Prompt
Return all lines in the material below that contain "from".

(Scripts that build scenes)
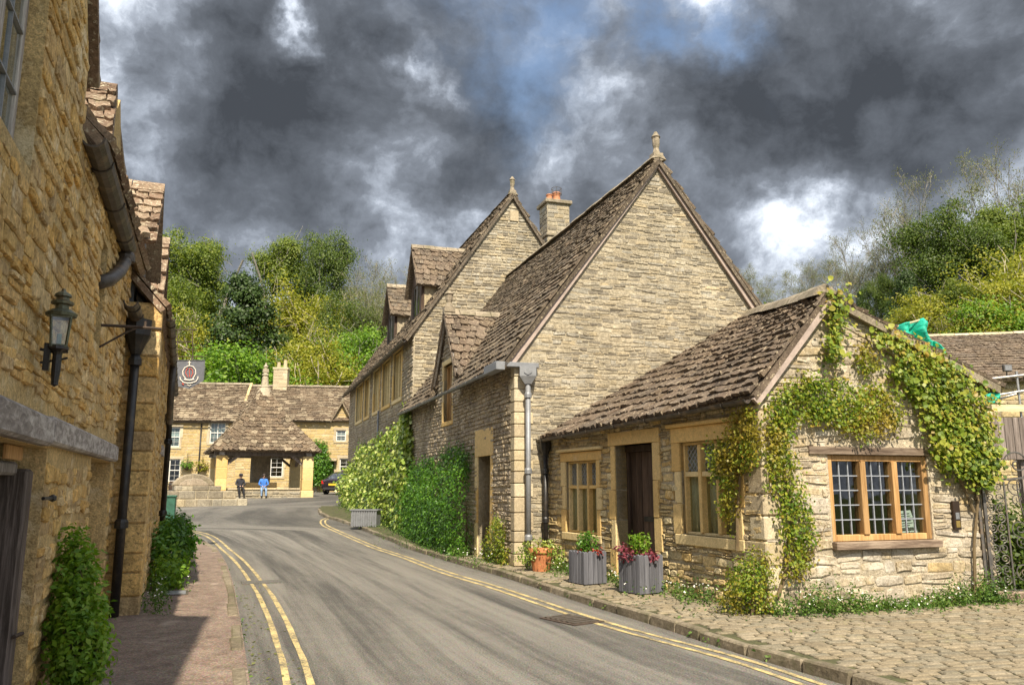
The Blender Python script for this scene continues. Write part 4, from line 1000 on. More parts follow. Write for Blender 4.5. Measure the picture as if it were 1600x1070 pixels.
# ------------------------------------------------------------------ taller house further up
def house_b():
    T = emp('tall_house', 'tall stone house with two roof dormers and a row of mullioned upper windows', 'house', W_BF.P(8, -3, .3))
    L = W_BF.L; uz = W_BF.uz; EV = 6.12; AP = 10.66; sl = (AP-EV)/3.11
    wins = []
    for a, b, y in ((557.5, 566.5, 630), (571, 578, 620), (585, 593.5, 610), (599, 610, 598), (616, 628.5, 584)):
        wins.append((uz(a, y)[0], uz(b, y)[0], 4.28, 5.86))
    ch = [(0, EV), (L-.006, EV)]
    wf = wall_solid(W_BF, -.2, ch, wins, .4).build('street_wall', M['mortar'], T)
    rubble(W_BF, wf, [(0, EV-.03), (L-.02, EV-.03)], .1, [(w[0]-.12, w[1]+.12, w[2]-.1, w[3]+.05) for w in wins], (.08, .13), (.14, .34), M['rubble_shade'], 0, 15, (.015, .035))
    for i, w in enumerate(wins):
        surround(W_BF, wf, *w, jw=.13, lh=.16, sh=.12, nb=2, seed=40+i, inner=-.25, proud=.045)
        mullioned(W_BF, T, *w, 2 if i != 2 else 2, None, .11, -.22, -.03, M['dressed'], False, curtain='plain')
    cg = [(0, EV), (3.11, AP), (6.22, EV)]
    wg = wall_solid(W_BG, -.1, cg, [], .4).build('gable_wall', M['mortar'], T)
    def vis(px, py): return py < 480 and 640 < px < 880 and (py < 560-(px-640)*.8+140)
    rubble(W_BG, wg, [(.02, EV-.03), (3.11, AP-.1), (6.1, EV)], 3.5, [], (.07, .12), (.13, .38), M['rubble_gable'], 260, 17, (.012, .032), vis=vis)
    u, z = W_BG.uz(803, 338); MB().fb(W_BG, u-.14, u+.14, .02, .05, z-.17, z+.17).build('date_stone', M['quoin'], wg)
    vn = .12; top = W_BG.P(3.11, vn, AP+.1); topB = top-_ad*(L+.2); e = .28
    E1 = W_BG.P(-e, vn, EV-e*sl+.08); E0 = E1-_ad*(L+.2); C = [E0, E1, top, topB]
    rf = slab(C, .08, 'roof', M['tile_dark'], T); roof_tiles(C, rf, 30, .27, M['tile_dark'], 120, 25, .07, .75, vis=lambda px, py: py < 560)
    E2 = W_BG.P(6.22+e, vn, EV-e*sl+.08); C2 = [E2, E2-_ad*(L+.2), topB, top]; slab(C2, .08, 'back_roof', M['tile_dark'], T); roof_tiles(C2, rf, 24, .36, M['tile_dark'], 0, 27, .07, .8)
    ridge_row(top, topB, rf, M['ridge'], .5, .18)
    finial(T, W_BG.P(3.11, .02, AP+.08), .62, .10)
    gutter(W_BF, T, -.2, L+.2, e+.06, EV-e*sl+.04, .06, M['gutter'])
    for uu in (uz(595, 640)[0]+.0,): downpipe(T, [W_BF.P(uu, .09, .5), W_BF.P(uu, .09, 4.2)], .03, M['lead'])
    # dormers on the street slope
    for px, py, zr_, w in ((651, 492, 9.3, 1.7), (611, 533, 9.15, 1.7)):
        n0 = -.42; u_, z_ = uz(px, py, n0)
        gabled_dormer(W_BF, T, u_-.15, n0, EV-n0*sl-.05, 8.05, zr_, w, sl, EV+.03, M['tile_cottage'] if px > 640 else M['tile_dark'], True, int(px), .2, nr=8, front=M['oak_dark'], zwin=(EV-n0*sl+.15, 8.0))
    # chimney stack
    r = ray(866, 318); yy = W_BG.P(4.6, -3.2, 0).y; P = r*(yy/r.y)+Vector((0, 0, EYE)); r2 = ray(887, 318); w = (r2*(yy/r2.y)).x-P.x
    wd = 2*w*.86; rz = math.radians(18); st_z = P.z
    mb = MB(); mb.box((P.x, P.y, st_z-1.6), (wd, wd*.95, 2.9), rz); body = mb.build('chimney', M['mortar'], T)
    WC = []
    R = Matrix.Rotation(rz, 3, 'Z'); c4 = [Vector((P.x, P.y, 0))+R@Vector((sx*wd/2, sy*wd*.475, 0)) for sx, sy in ((-1, -1), (1, -1), (1, 1), (-1, 1))]
    for i in range(4):
        Wc = Wall(c4[i], c4[(i+1) % 4]); rubble(Wc, body, [(0, st_z-.16), (Wc.L, st_z-.16)], st_z-2.9, [], (.14, .2), (.22, .4), M['rubble_gable'], 0, 50+i, (.01, .02), vs=SVF, key='flat')
    MB().box((P.x, P.y, st_z-.08), (wd*1.22, wd*1.18, .14), rz).build('chimney_cap', M['ridge'], body, bev=.02)
    MB().box((P.x, P.y, st_z-1.35), (wd*1.14, wd*1.1, .10), rz).build('chimney_band', M['ridge'], body, bev=.02)
    for dx, s in ((-.20, .75), (.08, 1.)):
        q = P+R@Vector((dx, -.02, 0)); MB().lathe(q, [(.15*s, -.02), (.16*s, .05), (.14*s, .22), (.145*s, .34*s), (.17*s, .36*s), (.17*s, .40*s), (.13*s, .40*s)], 12).build('chimney_pot', M['pot_clay'], body, smooth=False)
    q = P+R@Vector((.08, -.02, 0)); cage = MB()
    for k in range(8): a = k*math.pi/4; cage.tube([q+Vector((.19*math.cos(a), .19*math.sin(a), .30)), q+Vector((.19*math.cos(a), .19*math.sin(a), .58))], .008, 4)
    for z in (.34, .57): cage.tube([q+Vector((.19*math.cos(k*math.pi/6), .19*math.sin(k*math.pi/6), z)) for k in range(13)], .009, 4)
    cage.build('bird_guard', M['gate_iron'], body)
    # far and back walls
    W3 = Wall(W_BG.P(6.22, -.405, 0), W_BG.P(6.22, -.4, 0)-_ad*(L-.4)); wall_solid(W3, -.1, [(0, EV), (W3.L, EV)], [], .3).build('back_wall', M['mortar'], T)
    p0 = W_BF.P(0, 0, 0); W4 = Wall(p0+_an*6.22, p0); wall_solid(W4, -.1, [(.31, EV), (3.11, AP), (W4.L-.41, EV)], [], .4).build('far_gable', M['mortar'], T)
house_b()

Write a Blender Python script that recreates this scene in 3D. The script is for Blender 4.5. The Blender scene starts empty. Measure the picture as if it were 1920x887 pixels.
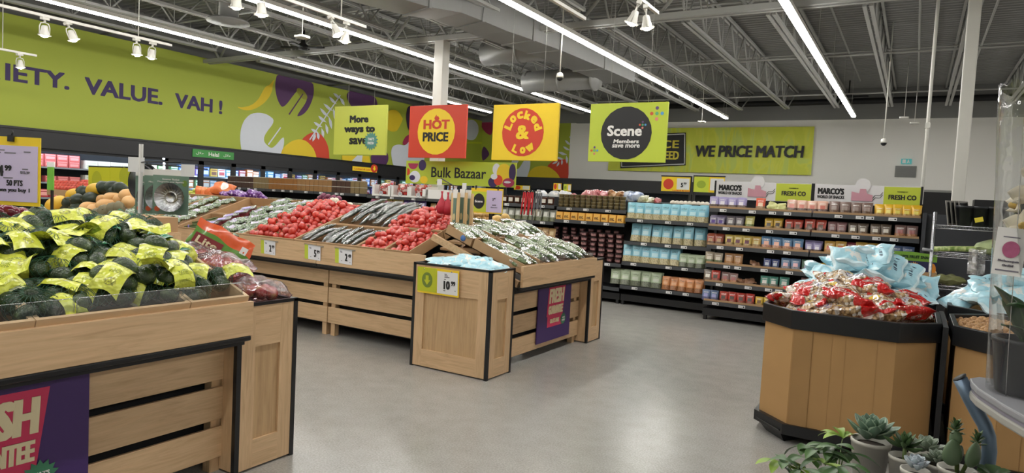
import bpy, math, random
import numpy as np
from mathutils import Matrix, Vector, Euler
random.seed(7)
S = bpy.context.scene
COL = S.collection
PI = math.pi
R = math.radians

# ------------------------------------------------------------------ camera
CX, CY, FPX, H = 960.0, 443.5, 1260.5, 1.55
YAW, PIT, ROL = R(30.8587), R(3.2223), R(2.9278)
_f = Vector((-math.sin(YAW)*math.cos(PIT), math.cos(YAW)*math.cos(PIT), -math.sin(PIT)))
_r0 = Vector((math.cos(YAW), math.sin(YAW), 0)); _u0 = _r0.cross(_f)
_r = math.cos(ROL)*_r0 + math.sin(ROL)*_u0
_u = -math.sin(ROL)*_r0 + math.cos(ROL)*_u0
cam = bpy.data.cameras.new('camera'); cob = bpy.data.objects.new('camera', cam); COL.objects.link(cob)
cam.sensor_width = 36.0; cam.lens = FPX/1920*36.0; cam.clip_end = 200; cam.clip_start = 0.05
cob.matrix_world = Matrix((( _r.x, _u.x, -_f.x, 0), (_r.y, _u.y, -_f.y, 0), (_r.z, _u.z, -_f.z, H), (0, 0, 0, 1)))
S.camera = cob
def ray(x, y): return _r*((x-CX)/FPX) - _u*((y-CY)/FPX) + _f
# where a point of the photo meets a real wall plane (used for printed murals and walls)
def on_x(x, y, X): d = ray(x, y); t = X/d.x; return (X, d.y*t, H+d.z*t)
def atd(x, y, d): v = ray(x, y)*d; return Vector((v.x, v.y, v.z+H))
def on_y(x, y, Y): d = ray(x, y); t = Y/d.y; return (d.x*t, Y, H+d.z*t)

# ------------------------------------------------------------------ world, view
w = bpy.data.worlds.new('world'); S.world = w; w.use_nodes = True
w.node_tree.nodes['Background'].inputs[0].default_value = (0.8, 0.85, 0.9, 1)
w.node_tree.nodes['Background'].inputs[1].default_value = 0.15
S.view_settings.view_transform = 'Standard'; S.view_settings.look = 'None'
S.view_settings.gamma = 1; S.view_settings.use_curve_mapping = False
S.view_settings.exposure = 0.0
LIGHT_E = 44.0         # LED strips
SPOT_E = 70.0           # lamps of the track spotlights
cy = S.cycles
cy.use_denoising = True; cy.max_bounces = 7; cy.diffuse_bounces = 4; cy.glossy_bounces = 3
cy.transmission_bounces = 4; cy.transparent_max_bounces = 10; cy.caustics_reflective = False; cy.caustics_refractive = False
cy.sample_clamp_indirect = 6.0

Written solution
The Blender Python script for this scene continues. Write part 4, from line 1000 on. More parts follow. Write for Blender 4.5. Measure the picture as if it were 1600x1070 pixels.
from mathutils import Matrix, Vector, Euler